* **Task directions**:
Restate all of the data exactly.
** start Raw data **
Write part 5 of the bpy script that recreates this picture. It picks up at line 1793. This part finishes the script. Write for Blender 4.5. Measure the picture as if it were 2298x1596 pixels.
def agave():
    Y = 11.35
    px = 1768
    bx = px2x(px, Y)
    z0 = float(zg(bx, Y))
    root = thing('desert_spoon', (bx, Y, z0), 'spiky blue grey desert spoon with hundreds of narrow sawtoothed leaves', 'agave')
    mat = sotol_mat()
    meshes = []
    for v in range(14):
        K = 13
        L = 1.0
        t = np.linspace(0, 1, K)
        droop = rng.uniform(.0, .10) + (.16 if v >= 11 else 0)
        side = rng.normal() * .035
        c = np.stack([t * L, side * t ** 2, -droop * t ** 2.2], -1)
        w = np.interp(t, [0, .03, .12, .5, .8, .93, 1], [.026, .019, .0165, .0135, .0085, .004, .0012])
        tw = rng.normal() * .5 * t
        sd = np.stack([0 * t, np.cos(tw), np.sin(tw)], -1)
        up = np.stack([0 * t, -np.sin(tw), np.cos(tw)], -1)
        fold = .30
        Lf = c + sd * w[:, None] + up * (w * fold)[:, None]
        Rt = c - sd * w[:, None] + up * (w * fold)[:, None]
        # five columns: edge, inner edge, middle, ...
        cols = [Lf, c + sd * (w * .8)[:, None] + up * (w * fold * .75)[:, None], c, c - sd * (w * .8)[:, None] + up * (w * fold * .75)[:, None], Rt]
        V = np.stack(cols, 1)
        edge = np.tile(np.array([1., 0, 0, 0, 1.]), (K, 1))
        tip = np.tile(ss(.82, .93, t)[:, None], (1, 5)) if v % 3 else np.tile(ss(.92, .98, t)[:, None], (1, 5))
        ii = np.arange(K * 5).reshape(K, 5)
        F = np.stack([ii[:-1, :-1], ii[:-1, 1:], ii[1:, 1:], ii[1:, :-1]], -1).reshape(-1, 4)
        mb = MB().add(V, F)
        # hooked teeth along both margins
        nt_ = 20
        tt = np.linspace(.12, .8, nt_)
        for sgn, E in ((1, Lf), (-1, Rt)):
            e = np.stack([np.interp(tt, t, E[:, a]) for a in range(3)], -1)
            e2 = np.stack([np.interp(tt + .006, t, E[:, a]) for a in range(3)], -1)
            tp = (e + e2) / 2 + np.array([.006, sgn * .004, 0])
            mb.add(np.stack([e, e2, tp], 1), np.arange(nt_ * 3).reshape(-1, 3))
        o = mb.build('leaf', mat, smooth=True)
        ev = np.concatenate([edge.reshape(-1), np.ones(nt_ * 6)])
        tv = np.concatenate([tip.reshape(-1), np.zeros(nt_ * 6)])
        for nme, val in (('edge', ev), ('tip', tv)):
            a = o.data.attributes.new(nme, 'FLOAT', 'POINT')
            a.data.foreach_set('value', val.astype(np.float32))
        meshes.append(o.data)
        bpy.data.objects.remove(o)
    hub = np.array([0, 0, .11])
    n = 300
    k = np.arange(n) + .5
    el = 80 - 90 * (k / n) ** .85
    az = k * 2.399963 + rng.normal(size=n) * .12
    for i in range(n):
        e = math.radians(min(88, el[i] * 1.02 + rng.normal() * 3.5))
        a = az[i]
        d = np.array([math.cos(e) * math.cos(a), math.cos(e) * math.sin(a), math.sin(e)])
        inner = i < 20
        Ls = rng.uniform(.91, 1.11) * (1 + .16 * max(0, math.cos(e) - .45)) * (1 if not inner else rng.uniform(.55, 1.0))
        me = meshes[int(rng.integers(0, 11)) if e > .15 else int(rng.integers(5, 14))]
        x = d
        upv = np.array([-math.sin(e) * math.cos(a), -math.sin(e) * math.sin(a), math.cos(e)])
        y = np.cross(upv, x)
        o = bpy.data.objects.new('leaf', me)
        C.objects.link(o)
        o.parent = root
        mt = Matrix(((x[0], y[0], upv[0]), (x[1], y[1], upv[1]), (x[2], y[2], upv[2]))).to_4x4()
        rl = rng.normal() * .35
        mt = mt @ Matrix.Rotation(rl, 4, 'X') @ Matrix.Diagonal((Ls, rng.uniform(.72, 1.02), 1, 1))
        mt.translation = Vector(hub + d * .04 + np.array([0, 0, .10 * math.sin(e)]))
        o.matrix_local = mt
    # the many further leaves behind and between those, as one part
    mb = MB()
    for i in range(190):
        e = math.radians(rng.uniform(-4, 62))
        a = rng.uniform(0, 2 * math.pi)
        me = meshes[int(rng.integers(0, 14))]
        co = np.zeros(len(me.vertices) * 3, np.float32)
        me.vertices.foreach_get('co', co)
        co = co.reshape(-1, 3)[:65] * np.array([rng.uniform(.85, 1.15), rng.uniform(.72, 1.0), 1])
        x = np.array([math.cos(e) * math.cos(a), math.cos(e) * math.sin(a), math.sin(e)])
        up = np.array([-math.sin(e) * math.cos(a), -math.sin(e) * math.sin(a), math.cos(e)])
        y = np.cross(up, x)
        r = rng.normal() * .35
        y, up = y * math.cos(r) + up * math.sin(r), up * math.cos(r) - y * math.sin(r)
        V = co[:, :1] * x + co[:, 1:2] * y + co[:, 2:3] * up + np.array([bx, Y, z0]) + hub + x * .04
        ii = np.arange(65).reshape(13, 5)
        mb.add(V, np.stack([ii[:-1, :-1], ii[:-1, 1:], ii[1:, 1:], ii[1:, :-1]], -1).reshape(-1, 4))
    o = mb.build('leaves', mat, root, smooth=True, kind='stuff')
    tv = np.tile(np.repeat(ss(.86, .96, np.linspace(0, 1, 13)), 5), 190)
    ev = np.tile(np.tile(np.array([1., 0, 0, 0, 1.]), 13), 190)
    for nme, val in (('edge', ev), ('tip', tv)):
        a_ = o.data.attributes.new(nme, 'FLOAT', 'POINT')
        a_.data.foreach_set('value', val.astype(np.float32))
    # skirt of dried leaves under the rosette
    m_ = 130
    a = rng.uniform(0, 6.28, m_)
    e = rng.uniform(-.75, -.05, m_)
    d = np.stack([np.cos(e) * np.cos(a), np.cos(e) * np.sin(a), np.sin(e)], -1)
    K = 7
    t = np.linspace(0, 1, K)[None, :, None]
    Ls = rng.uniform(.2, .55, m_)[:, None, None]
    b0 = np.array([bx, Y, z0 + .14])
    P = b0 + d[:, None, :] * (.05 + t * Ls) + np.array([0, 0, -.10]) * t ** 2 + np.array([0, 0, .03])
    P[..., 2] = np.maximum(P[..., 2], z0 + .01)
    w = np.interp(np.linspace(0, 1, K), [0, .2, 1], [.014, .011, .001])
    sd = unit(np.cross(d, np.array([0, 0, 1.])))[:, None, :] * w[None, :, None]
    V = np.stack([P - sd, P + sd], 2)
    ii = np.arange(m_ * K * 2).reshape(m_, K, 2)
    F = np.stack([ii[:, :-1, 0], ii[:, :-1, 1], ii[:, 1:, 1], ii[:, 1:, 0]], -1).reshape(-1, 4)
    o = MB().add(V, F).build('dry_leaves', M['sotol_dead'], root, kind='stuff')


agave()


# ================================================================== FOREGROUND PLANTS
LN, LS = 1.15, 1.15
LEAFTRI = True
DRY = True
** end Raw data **
* **Task response**:
Write part 5 of the bpy script that recreates this picture. It picks up at line 1793. This part finishes the script. Write for Blender 4.5. Measure the picture as if it were 2298x1596 pixels.
def agave():
    Y = 11.35
    px = 1768
    bx = px2x(px, Y)
    z0 = float(zg(bx, Y))
    root = thing('desert_spoon', (bx, Y, z0), 'spiky blue grey desert spoon with hundreds of narrow sawtoothed leaves', 'agave')
    mat = sotol_mat()
    meshes = []
    for v in range(14):
        K = 13
        L = 1.0
        t = np.linspace(0, 1, K)
        droop = rng.uniform(.0, .10) + (.16 if v >= 11 else 0)
        side = rng.normal() * .035
        c = np.stack([t * L, side * t ** 2, -droop * t ** 2.2], -1)
        w = np.interp(t, [0, .03, .12, .5, .8, .93, 1], [.026, .019, .0165, .0135, .0085, .004, .0012])
        tw = rng.normal() * .5 * t
        sd = np.stack([0 * t, np.cos(tw), np.sin(tw)], -1)
        up = np.stack([0 * t, -np.sin(tw), np.cos(tw)], -1)
        fold = .30
        Lf = c + sd * w[:, None] + up * (w * fold)[:, None]
        Rt = c - sd * w[:, None] + up * (w * fold)[:, None]
        # five columns: edge, inner edge, middle, ...
        cols = [Lf, c + sd * (w * .8)[:, None] + up * (w * fold * .75)[:, None], c, c - sd * (w * .8)[:, None] + up * (w * fold * .75)[:, None], Rt]
        V = np.stack(cols, 1)
        edge = np.tile(np.array([1., 0, 0, 0, 1.]), (K, 1))
        tip = np.tile(ss(.82, .93, t)[:, None], (1, 5)) if v % 3 else np.tile(ss(.92, .98, t)[:, None], (1, 5))
        ii = np.arange(K * 5).reshape(K, 5)
        F = np.stack([ii[:-1, :-1], ii[:-1, 1:], ii[1:, 1:], ii[1:, :-1]], -1).reshape(-1, 4)
        mb = MB().add(V, F)
        # hooked teeth along both margins
        nt_ = 20
        tt = np.linspace(.12, .8, nt_)
        for sgn, E in ((1, Lf), (-1, Rt)):
            e = np.stack([np.interp(tt, t, E[:, a]) for a in range(3)], -1)
            e2 = np.stack([np.interp(tt + .006, t, E[:, a]) for a in range(3)], -1)
            tp = (e + e2) / 2 + np.array([.006, sgn * .004, 0])
            mb.add(np.stack([e, e2, tp], 1), np.arange(nt_ * 3).reshape(-1, 3))
        o = mb.build('leaf', mat, smooth=True)
        ev = np.concatenate([edge.reshape(-1), np.ones(nt_ * 6)])
        tv = np.concatenate([tip.reshape(-1), np.zeros(nt_ * 6)])
        for nme, val in (('edge', ev), ('tip', tv)):
            a = o.data.attributes.new(nme, 'FLOAT', 'POINT')
            a.data.foreach_set('value', val.astype(np.float32))
        meshes.append(o.data)
        bpy.data.objects.remove(o)
    hub = np.array([0, 0, .11])
    n = 300
    k = np.arange(n) + .5
    el = 80 - 90 * (k / n) ** .85
    az = k * 2.399963 + rng.normal(size=n) * .12
    for i in range(n):
        e = math.radians(min(88, el[i] * 1.02 + rng.normal() * 3.5))
        a = az[i]
        d = np.array([math.cos(e) * math.cos(a), math.cos(e) * math.sin(a), math.sin(e)])
        inner = i < 20
        Ls = rng.uniform(.91, 1.11) * (1 + .16 * max(0, math.cos(e) - .45)) * (1 if not inner else rng.uniform(.55, 1.0))
        me = meshes[int(rng.integers(0, 11)) if e > .15 else int(rng.integers(5, 14))]
        x = d
        upv = np.array([-math.sin(e) * math.cos(a), -math.sin(e) * math.sin(a), math.cos(e)])
        y = np.cross(upv, x)
        o = bpy.data.objects.new('leaf', me)
        C.objects.link(o)
        o.parent = root
        mt = Matrix(((x[0], y[0], upv[0]), (x[1], y[1], upv[1]), (x[2], y[2], upv[2]))).to_4x4()
        rl = rng.normal() * .35
        mt = mt @ Matrix.Rotation(rl, 4, 'X') @ Matrix.Diagonal((Ls, rng.uniform(.72, 1.02), 1, 1))
        mt.translation = Vector(hub + d * .04 + np.array([0, 0, .10 * math.sin(e)]))
        o.matrix_local = mt
    # the many further leaves behind and between those, as one part
    mb = MB()
    for i in range(190):
        e = math.radians(rng.uniform(-4, 62))
        a = rng.uniform(0, 2 * math.pi)
        me = meshes[int(rng.integers(0, 14))]
        co = np.zeros(len(me.vertices) * 3, np.float32)
        me.vertices.foreach_get('co', co)
        co = co.reshape(-1, 3)[:65] * np.array([rng.uniform(.85, 1.15), rng.uniform(.72, 1.0), 1])
        x = np.array([math.cos(e) * math.cos(a), math.cos(e) * math.sin(a), math.sin(e)])
        up = np.array([-math.sin(e) * math.cos(a), -math.sin(e) * math.sin(a), math.cos(e)])
        y = np.cross(up, x)
        r = rng.normal() * .35
        y, up = y * math.cos(r) + up * math.sin(r), up * math.cos(r) - y * math.sin(r)
        V = co[:, :1] * x + co[:, 1:2] * y + co[:, 2:3] * up + np.array([bx, Y, z0]) + hub + x * .04
        ii = np.arange(65).reshape(13, 5)
        mb.add(V, np.stack([ii[:-1, :-1], ii[:-1, 1:], ii[1:, 1:], ii[1:, :-1]], -1).reshape(-1, 4))
    o = mb.build('leaves', mat, root, smooth=True, kind='stuff')
    tv = np.tile(np.repeat(ss(.86, .96, np.linspace(0, 1, 13)), 5), 190)
    ev = np.tile(np.tile(np.array([1., 0, 0, 0, 1.]), 13), 190)
    for nme, val in (('edge', ev), ('tip', tv)):
        a_ = o.data.attributes.new(nme, 'FLOAT', 'POINT')
        a_.data.foreach_set('value', val.astype(np.float32))
    # skirt of dried leaves under the rosette
    m_ = 130
    a = rng.uniform(0, 6.28, m_)
    e = rng.uniform(-.75, -.05, m_)
    d = np.stack([np.cos(e) * np.cos(a), np.cos(e) * np.sin(a), np.sin(e)], -1)
    K = 7
    t = np.linspace(0, 1, K)[None, :, None]
    Ls = rng.uniform(.2, .55, m_)[:, None, None]
    b0 = np.array([bx, Y, z0 + .14])
    P = b0 + d[:, None, :] * (.05 + t * Ls) + np.array([0, 0, -.10]) * t ** 2 + np.array([0, 0, .03])
    P[..., 2] = np.maximum(P[..., 2], z0 + .01)
    w = np.interp(np.linspace(0, 1, K), [0, .2, 1], [.014, .011, .001])
    sd = unit(np.cross(d, np.array([0, 0, 1.])))[:, None, :] * w[None, :, None]
    V = np.stack([P - sd, P + sd], 2)
    ii = np.arange(m_ * K * 2).reshape(m_, K, 2)
    F = np.stack([ii[:, :-1, 0], ii[:, :-1, 1], ii[:, 1:, 1], ii[:, 1:, 0]], -1).reshape(-1, 4)
    o = MB().add(V, F).build('dry_leaves', M['sotol_dead'], root, kind='stuff')


agave()


# ================================================================== FOREGROUND PLANTS
LN, LS = 1.15, 1.15
LEAFTRI = True
DRY = True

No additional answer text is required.